## Data shown
· · · · ·
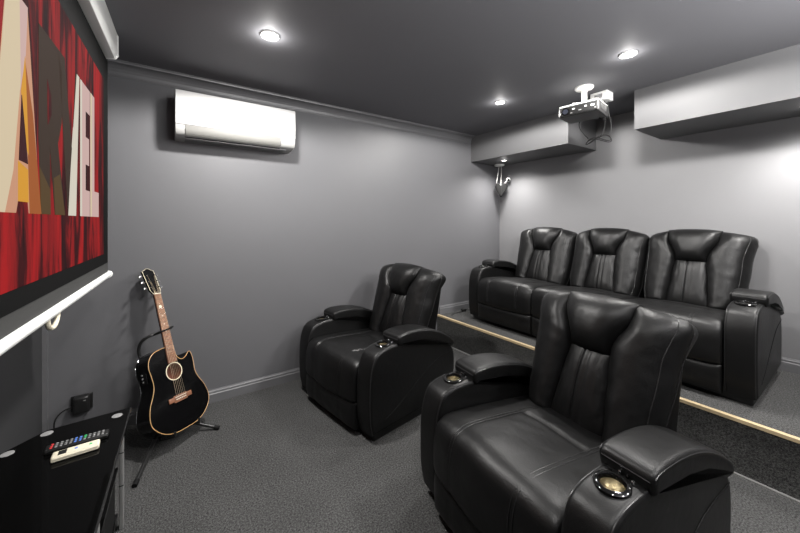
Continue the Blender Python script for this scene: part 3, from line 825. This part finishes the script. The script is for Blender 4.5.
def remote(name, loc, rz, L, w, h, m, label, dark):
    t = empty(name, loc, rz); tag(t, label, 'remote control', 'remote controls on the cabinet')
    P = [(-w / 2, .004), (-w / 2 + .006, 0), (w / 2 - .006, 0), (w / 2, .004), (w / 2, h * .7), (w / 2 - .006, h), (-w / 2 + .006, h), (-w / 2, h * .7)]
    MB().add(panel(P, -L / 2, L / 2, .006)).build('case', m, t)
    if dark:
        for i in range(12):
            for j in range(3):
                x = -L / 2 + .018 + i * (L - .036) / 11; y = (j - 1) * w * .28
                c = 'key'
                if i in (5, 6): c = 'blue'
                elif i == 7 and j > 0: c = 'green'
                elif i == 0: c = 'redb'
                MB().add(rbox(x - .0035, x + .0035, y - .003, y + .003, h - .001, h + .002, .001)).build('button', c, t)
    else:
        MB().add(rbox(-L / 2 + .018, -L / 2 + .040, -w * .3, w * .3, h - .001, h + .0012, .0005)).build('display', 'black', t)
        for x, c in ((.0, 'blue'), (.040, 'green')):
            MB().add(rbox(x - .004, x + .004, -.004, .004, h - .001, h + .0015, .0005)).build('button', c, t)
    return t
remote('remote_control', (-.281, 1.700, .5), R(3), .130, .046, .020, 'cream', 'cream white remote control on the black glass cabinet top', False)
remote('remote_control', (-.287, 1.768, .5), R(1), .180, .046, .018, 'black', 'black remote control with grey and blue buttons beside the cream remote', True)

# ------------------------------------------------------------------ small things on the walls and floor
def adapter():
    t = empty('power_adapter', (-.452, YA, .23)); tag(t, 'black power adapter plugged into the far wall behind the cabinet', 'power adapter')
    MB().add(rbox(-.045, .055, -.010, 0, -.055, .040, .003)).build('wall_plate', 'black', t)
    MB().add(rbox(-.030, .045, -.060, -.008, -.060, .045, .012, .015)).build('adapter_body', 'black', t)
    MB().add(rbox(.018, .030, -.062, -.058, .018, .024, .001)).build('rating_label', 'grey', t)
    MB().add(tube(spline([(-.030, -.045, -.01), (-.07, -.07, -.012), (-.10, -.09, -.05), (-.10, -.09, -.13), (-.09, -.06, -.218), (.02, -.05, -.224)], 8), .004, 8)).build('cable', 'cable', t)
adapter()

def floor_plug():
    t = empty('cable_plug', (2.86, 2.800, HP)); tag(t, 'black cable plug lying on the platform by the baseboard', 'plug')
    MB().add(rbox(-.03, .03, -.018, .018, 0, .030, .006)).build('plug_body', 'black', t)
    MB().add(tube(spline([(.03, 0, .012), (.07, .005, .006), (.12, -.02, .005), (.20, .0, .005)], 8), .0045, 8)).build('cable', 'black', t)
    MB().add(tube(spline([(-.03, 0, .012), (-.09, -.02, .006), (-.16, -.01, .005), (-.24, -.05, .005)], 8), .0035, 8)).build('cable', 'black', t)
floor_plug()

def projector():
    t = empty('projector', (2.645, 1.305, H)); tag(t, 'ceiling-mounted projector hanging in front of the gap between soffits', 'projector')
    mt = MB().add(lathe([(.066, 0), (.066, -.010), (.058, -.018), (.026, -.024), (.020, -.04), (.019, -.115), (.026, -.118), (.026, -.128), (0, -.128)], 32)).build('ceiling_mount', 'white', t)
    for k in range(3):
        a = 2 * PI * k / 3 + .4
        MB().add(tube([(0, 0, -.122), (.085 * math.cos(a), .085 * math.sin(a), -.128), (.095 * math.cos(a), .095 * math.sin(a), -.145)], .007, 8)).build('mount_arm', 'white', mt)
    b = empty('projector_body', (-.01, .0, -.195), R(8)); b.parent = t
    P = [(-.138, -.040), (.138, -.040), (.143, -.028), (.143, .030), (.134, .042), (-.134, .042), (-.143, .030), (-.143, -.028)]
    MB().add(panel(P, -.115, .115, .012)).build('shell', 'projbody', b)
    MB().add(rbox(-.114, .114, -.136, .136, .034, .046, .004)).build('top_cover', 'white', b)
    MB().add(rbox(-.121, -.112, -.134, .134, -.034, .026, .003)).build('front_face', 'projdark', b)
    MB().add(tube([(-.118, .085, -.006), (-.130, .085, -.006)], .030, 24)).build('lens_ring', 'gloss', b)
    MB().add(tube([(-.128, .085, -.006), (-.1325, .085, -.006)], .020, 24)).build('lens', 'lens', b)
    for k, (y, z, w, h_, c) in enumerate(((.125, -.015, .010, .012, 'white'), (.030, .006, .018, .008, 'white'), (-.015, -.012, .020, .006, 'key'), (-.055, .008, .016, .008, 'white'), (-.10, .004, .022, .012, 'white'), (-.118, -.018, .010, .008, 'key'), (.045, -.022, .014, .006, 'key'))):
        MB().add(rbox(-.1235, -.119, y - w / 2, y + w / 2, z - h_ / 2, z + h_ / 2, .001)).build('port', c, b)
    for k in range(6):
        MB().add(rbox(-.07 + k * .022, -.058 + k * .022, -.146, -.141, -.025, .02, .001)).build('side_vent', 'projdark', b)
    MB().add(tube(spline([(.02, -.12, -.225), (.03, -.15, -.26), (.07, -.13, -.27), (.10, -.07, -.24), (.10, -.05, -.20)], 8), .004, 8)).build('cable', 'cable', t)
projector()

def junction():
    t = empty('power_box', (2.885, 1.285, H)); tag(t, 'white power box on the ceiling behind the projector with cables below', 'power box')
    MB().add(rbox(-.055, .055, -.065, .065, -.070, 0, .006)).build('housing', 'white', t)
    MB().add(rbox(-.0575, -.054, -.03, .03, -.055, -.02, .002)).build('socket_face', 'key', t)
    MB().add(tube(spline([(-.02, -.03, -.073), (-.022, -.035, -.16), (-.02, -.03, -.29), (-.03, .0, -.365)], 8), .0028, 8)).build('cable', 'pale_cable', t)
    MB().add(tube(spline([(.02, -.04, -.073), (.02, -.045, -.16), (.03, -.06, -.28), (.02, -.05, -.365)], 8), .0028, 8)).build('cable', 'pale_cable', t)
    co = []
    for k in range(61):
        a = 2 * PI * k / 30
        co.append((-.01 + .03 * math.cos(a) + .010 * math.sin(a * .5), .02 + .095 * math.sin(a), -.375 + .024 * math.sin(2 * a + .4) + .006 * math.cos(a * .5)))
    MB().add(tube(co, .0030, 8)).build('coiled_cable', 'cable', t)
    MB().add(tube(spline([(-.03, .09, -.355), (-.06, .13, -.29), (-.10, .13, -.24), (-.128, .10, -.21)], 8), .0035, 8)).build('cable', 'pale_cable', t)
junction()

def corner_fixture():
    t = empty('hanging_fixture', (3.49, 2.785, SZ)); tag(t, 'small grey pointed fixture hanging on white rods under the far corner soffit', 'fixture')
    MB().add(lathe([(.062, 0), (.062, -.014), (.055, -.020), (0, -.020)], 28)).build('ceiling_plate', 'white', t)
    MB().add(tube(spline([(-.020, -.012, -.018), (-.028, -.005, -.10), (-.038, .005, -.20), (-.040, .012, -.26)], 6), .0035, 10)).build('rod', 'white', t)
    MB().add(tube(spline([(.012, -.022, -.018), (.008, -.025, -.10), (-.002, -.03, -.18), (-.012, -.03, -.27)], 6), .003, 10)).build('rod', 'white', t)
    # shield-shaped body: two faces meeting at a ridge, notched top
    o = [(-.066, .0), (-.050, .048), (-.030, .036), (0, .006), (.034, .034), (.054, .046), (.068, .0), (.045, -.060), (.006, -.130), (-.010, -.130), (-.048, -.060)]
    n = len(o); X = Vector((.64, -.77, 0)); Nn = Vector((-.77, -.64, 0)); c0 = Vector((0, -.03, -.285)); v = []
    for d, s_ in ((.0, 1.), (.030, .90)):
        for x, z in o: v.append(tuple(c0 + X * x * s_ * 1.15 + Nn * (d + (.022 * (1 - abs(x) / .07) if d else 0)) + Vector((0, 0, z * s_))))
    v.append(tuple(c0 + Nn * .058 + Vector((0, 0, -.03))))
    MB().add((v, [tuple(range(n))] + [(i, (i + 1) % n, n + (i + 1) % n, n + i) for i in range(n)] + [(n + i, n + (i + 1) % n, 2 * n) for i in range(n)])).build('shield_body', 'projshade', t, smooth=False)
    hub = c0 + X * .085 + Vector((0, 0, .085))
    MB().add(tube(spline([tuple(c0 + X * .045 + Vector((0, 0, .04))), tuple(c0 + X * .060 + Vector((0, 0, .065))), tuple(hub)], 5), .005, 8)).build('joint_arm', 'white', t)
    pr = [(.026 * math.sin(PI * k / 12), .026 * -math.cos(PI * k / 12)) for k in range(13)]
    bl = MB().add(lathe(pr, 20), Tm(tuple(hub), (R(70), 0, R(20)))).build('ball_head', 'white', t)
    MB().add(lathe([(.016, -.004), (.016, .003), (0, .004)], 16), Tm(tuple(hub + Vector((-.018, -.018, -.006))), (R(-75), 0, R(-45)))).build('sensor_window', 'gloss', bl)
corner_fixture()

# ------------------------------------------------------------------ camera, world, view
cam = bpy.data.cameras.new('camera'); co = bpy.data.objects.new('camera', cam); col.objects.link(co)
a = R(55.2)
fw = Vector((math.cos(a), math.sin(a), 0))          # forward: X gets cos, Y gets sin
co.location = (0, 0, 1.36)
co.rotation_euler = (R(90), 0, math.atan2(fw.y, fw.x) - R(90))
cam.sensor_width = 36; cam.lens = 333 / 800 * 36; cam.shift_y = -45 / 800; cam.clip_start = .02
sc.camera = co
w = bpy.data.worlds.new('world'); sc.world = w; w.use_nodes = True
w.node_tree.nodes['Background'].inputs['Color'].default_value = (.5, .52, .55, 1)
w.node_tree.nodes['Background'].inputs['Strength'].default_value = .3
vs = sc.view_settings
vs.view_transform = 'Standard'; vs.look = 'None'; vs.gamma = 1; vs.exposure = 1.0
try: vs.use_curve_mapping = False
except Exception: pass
· · · · ·
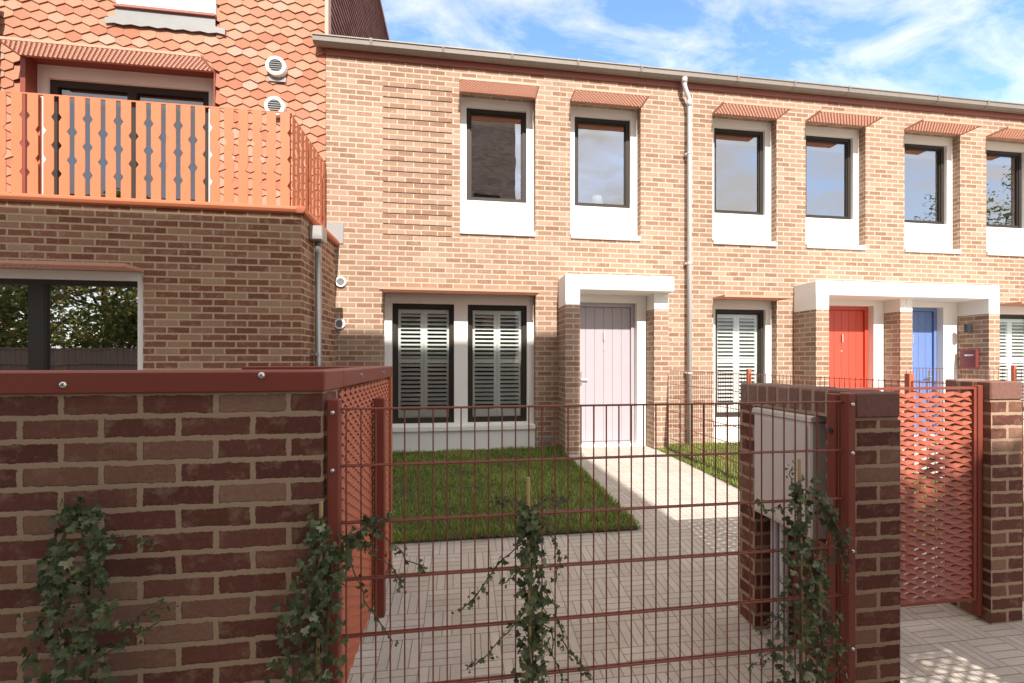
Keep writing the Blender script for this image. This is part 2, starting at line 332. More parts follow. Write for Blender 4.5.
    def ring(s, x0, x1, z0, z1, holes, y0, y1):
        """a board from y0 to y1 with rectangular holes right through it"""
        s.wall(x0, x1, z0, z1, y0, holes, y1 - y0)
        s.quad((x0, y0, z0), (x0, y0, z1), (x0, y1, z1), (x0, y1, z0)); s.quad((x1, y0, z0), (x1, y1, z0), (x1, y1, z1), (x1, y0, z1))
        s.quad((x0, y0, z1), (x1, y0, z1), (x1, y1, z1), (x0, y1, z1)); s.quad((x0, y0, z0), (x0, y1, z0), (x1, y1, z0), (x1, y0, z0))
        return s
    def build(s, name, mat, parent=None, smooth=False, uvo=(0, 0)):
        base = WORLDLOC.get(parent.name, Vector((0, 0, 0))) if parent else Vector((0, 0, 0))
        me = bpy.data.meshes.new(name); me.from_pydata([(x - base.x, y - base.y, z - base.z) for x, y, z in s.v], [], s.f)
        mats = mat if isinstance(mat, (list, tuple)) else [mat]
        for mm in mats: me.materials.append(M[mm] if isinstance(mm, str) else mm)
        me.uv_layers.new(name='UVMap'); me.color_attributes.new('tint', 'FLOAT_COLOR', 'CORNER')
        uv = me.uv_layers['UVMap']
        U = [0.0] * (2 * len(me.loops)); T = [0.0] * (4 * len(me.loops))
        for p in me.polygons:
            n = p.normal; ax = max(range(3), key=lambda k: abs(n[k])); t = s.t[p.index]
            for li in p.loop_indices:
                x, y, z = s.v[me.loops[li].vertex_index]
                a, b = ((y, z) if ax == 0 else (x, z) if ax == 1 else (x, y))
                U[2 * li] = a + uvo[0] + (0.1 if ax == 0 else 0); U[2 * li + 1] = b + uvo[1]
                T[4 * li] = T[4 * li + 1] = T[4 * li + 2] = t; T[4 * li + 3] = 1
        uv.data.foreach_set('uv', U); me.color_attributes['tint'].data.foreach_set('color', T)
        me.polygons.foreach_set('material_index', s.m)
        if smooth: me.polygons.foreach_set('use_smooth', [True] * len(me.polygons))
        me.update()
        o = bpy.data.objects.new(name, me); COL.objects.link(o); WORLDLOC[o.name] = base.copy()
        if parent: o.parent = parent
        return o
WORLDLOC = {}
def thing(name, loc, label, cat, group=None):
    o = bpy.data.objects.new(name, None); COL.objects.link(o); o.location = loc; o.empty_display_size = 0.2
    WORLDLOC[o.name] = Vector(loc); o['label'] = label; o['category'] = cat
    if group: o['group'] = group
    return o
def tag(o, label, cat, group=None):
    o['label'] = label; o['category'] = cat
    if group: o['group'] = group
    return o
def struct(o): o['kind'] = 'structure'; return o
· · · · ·
Copy out every line where the word "part" occurs.

Continue the Blender Python script for this scene: part 3, from line 825. This part finishes the script. The script is for Blender 4.5.
Keep writing the Blender script for this image. This is part 2, starting at line 332. More parts follow. Write for Blender 4.5.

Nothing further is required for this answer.